Feinstein connected with the woman at issue through Democratic Rep. Anna Eshoo of California, the alleged victim’s congresswoman. Feinstein’s office has been in possession of the allegations since July. The matter was not raised during Kavanaugh’s confirmation hearing, and a Judiciary Committee spokesperson said it did not arise during a closed session where sensitive information was discussed.

The unnamed woman has declined to give interviews with the press. Feinstein said the woman declined to press the issue after sharing her allegation with Eshoo.

The Judiciary Committee spokesperson also said Friday afternoon that the panel still plans to forward Kavanaugh’s nomination to the full Senate on Sept. 20.

“The committee vote on Judge Kavanaugh’s nomination will proceed as scheduled, next Thursday,” the spokesperson said.

Moments after The New Yorker report was released, a spokesperson for Senate Judiciary Committee chairman Chuck Grassley released a letter from 65 women attesting to his good character.
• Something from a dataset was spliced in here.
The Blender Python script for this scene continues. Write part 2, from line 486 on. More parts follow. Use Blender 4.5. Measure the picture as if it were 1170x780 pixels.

The rapidity with which the letter was assembled and released raised eyebrows, but one signatory said on Twitter that she only learned of the effort on Thursday night.

“Through the more than 35 years we have known him, Brett has stood out for his friendship, character, and integrity,” the letter reads. “In particular, he has always treated women with decency and respect. That was true when he was in high school, and it has remained true to this day.”